Speaking of non-glamorous positions, I was one of two runners.  My job was to do whatever Vicki told me to do.  I twice ran through a driving rainstorm to fetch an extra box of ribbons from a trailer.  I got copies made of something important.  I kept out people who ‘just wanted a peek’.
The placard, in place, for the Fork-
tailed Flycatcher winning entry
And I also helped place those placards.  This is nerve-wracking.  As judges examine designs, they see only a yellow sheet of paper with hand-written information about materials used.  They know only this is Class 8, entry 1.  In the computer room, names and results are attached and, now, there is a placard saying ‘Fork-Tailed Flycatcher, Entry 1, First Place, Janice Gardner and Julie Mather. Green Fingers Garden Club, Greenwich, CT.’ I and my co-runner were handed stacks of placards and we dashed from one end of the room to the other, matching those yellow sheets to the final placard.  When it was done, Vicki went back and checked to verify we did it right. 
At one point, one of the judges on Betty’s panel apparently noticed me on one of my missions, wearing a blue apron.  “Who is he and why is he here?” she asked, apparently miffed that a man was wearing the cherished blue apron.
“Well,” Betty explained with a smile, “he’s my husband and he knows something about flower shows. He ran the Boston Flower and Garden Show for three years. Oh, and one of his books is called, A Murder at the Flower Show.

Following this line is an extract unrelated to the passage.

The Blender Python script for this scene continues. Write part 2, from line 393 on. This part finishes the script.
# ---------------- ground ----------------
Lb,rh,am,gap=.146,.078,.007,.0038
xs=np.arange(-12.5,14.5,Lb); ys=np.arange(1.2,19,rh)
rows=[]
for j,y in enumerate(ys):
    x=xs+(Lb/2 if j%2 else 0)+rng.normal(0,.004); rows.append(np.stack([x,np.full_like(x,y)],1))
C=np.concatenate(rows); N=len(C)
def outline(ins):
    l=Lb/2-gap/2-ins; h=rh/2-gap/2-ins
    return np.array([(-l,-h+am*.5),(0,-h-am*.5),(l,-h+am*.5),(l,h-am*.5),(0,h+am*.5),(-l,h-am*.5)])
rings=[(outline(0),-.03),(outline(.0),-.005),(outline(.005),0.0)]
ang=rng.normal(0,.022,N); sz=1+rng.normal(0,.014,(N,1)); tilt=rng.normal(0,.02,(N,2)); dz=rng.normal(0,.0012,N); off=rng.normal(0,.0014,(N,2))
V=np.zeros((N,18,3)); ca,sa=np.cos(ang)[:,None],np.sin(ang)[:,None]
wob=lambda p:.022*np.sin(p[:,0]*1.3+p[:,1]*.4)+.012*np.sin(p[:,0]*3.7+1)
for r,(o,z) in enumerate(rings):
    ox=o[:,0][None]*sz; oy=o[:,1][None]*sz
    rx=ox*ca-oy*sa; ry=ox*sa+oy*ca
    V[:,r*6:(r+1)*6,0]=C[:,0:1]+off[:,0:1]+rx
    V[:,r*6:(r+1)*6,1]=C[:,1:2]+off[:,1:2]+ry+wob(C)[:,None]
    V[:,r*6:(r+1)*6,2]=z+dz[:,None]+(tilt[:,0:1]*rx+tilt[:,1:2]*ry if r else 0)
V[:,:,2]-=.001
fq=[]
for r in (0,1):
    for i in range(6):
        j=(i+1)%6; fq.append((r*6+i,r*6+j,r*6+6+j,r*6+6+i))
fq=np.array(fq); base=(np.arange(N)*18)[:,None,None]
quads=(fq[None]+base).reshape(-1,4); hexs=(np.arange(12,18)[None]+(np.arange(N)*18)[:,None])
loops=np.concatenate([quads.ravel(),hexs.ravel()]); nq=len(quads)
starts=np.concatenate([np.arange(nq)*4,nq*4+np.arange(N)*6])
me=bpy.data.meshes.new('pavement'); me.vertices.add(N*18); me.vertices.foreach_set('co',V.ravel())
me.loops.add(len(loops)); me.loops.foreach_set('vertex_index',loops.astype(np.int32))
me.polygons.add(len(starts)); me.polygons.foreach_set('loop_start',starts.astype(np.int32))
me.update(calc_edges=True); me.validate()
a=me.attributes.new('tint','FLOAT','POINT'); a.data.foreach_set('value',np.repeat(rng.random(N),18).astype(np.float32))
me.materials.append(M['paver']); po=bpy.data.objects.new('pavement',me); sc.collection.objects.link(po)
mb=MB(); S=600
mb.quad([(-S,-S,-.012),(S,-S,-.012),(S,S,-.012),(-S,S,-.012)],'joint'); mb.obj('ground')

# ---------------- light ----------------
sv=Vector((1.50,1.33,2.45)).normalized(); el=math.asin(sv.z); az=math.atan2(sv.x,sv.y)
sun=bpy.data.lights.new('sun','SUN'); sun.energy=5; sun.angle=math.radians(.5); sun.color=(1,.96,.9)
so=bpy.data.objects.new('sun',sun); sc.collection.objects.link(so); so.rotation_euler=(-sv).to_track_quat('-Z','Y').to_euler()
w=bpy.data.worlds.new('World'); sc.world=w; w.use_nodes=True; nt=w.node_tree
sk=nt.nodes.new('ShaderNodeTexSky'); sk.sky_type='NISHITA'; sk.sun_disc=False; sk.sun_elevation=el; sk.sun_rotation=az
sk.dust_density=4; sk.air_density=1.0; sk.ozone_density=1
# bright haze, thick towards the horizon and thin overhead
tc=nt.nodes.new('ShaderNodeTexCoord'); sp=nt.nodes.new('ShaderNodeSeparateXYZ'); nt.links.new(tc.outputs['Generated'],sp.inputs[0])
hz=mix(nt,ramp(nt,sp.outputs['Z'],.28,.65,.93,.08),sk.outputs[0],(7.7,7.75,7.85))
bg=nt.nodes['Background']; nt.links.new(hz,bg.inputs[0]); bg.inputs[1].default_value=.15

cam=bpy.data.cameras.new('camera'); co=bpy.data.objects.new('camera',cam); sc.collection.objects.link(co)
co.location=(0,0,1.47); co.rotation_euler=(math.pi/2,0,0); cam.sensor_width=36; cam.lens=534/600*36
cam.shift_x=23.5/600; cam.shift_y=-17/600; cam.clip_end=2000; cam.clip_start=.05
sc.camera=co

The woman gave Betty an odd look.  Maybe she believed Betty, maybe she didn’t.  But she didn’t ask again.

1 comment:

  1. They were lucky to have you, Neal. Runners and clerks are so valuable in rose shows, too. Sometimes runners spot an entry mistake and often there is time for the exhibitor to correct the error. For example if the exhibitor gets busy and enters the wrong class, the judges will have to disqualify it. We sure hate to do that! We always make a note on the back of the tag so the exhibitor will know what happened.